Exercise objective: Set down the data below without change, skipping the pictures it holds.

Source data:
%%

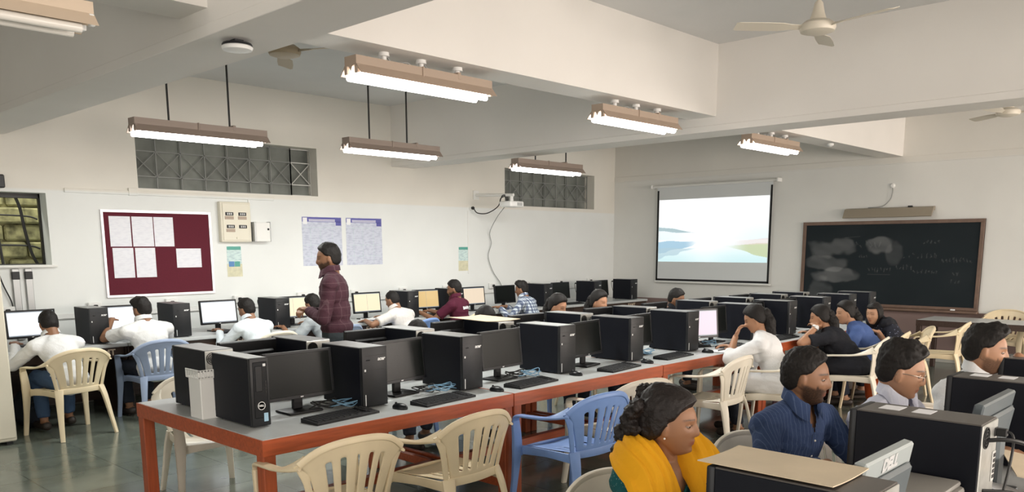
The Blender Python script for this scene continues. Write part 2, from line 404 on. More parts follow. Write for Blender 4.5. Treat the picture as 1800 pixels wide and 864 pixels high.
# low window at the far end of the left wall: dark frame, bent branches of the grille, mossy stone outside
b = MB(); y = YW+RV-.03
for (xa, xb, za, zb) in ((W3[0], W3[1], W3[3]-.05, W3[3]), (W3[0], W3[1], W3[2], W3[2]+.015), (W3[1]-.018, W3[1], W3[2], W3[3])): b.box(xa, xb, y-.02, y+.03, za, zb, .003)
fr = struct(b.build('window_3', M['dark_frame']))
b = MB()
b.tube([(2.80, y+.10, 2.26), (2.855, y+.10, 2.10), (2.885, y+.10, 1.85), (2.93, y+.10, 1.62), (2.99, y+.10, 1.48)], .016, 8)
b.tube([(2.60, y+.10, 1.95), (2.63, y+.10, 1.75), (2.65, y+.10, 1.48)], .014, 8)
for z, s in ((2.03, .012), (1.72, .014)): b.tube([(1.4, y+.12, z+.06), (2.2, y+.12, z), (2.63, y+.12, z-.01), (2.92, y+.12, z-.02), (3.02, y+.12, z-.05)], s*.7, 6)
b.build('grille', M['dark_frame'], fr)
struct(MB().box(W3[0]-.05, W3[1]+.04, YW-.045, YW+RV, W3[2]-.02, W3[2]+.004, .004).build('sill', M['white_metal'], fr))
b = MB()
for r in range(9):
    for c in range(9):
        x = .8+c*.42+(.2 if r % 2 else 0)+random.uniform(-.03, .03); z = 1.0+r*.19
        b.box(x, x+.39, 10.5+random.uniform(0, .05), 10.9, z, z+.175, .02)
b.box(.6, 5, 10.6, 10.95, .8, 2.9)
struct(b.build('garden_wall', M['skirt_stone']))
b = MB(); b.box(-1, 6, YW+.3, 12, -.05, 0); struct(b.build('ground', M['skirt_stone']))
# black bracket over the low window
tag(MB().box(2.36, 2.63, YW-.10, YW, 2.27, 2.40, .01).build('wall_speaker', M['charcoal']), 'small dark box fixed to the wall above the low window', 'speaker')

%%

The answer:
The Blender Python script for this scene continues. Write part 2, from line 404 on. More parts follow. Write for Blender 4.5. Treat the picture as 1800 pixels wide and 864 pixels high.
# low window at the far end of the left wall: dark frame, bent branches of the grille, mossy stone outside
b = MB(); y = YW+RV-.03
for (xa, xb, za, zb) in ((W3[0], W3[1], W3[3]-.05, W3[3]), (W3[0], W3[1], W3[2], W3[2]+.015), (W3[1]-.018, W3[1], W3[2], W3[3])): b.box(xa, xb, y-.02, y+.03, za, zb, .003)
fr = struct(b.build('window_3', M['dark_frame']))
b = MB()
b.tube([(2.80, y+.10, 2.26), (2.855, y+.10, 2.10), (2.885, y+.10, 1.85), (2.93, y+.10, 1.62), (2.99, y+.10, 1.48)], .016, 8)
b.tube([(2.60, y+.10, 1.95), (2.63, y+.10, 1.75), (2.65, y+.10, 1.48)], .014, 8)
for z, s in ((2.03, .012), (1.72, .014)): b.tube([(1.4, y+.12, z+.06), (2.2, y+.12, z), (2.63, y+.12, z-.01), (2.92, y+.12, z-.02), (3.02, y+.12, z-.05)], s*.7, 6)
b.build('grille', M['dark_frame'], fr)
struct(MB().box(W3[0]-.05, W3[1]+.04, YW-.045, YW+RV, W3[2]-.02, W3[2]+.004, .004).build('sill', M['white_metal'], fr))
b = MB()
for r in range(9):
    for c in range(9):
        x = .8+c*.42+(.2 if r % 2 else 0)+random.uniform(-.03, .03); z = 1.0+r*.19
        b.box(x, x+.39, 10.5+random.uniform(0, .05), 10.9, z, z+.175, .02)
b.box(.6, 5, 10.6, 10.95, .8, 2.9)
struct(b.build('garden_wall', M['skirt_stone']))
b = MB(); b.box(-1, 6, YW+.3, 12, -.05, 0); struct(b.build('ground', M['skirt_stone']))
# black bracket over the low window
tag(MB().box(2.36, 2.63, YW-.10, YW, 2.27, 2.40, .01).build('wall_speaker', M['charcoal']), 'small dark box fixed to the wall above the low window', 'speaker')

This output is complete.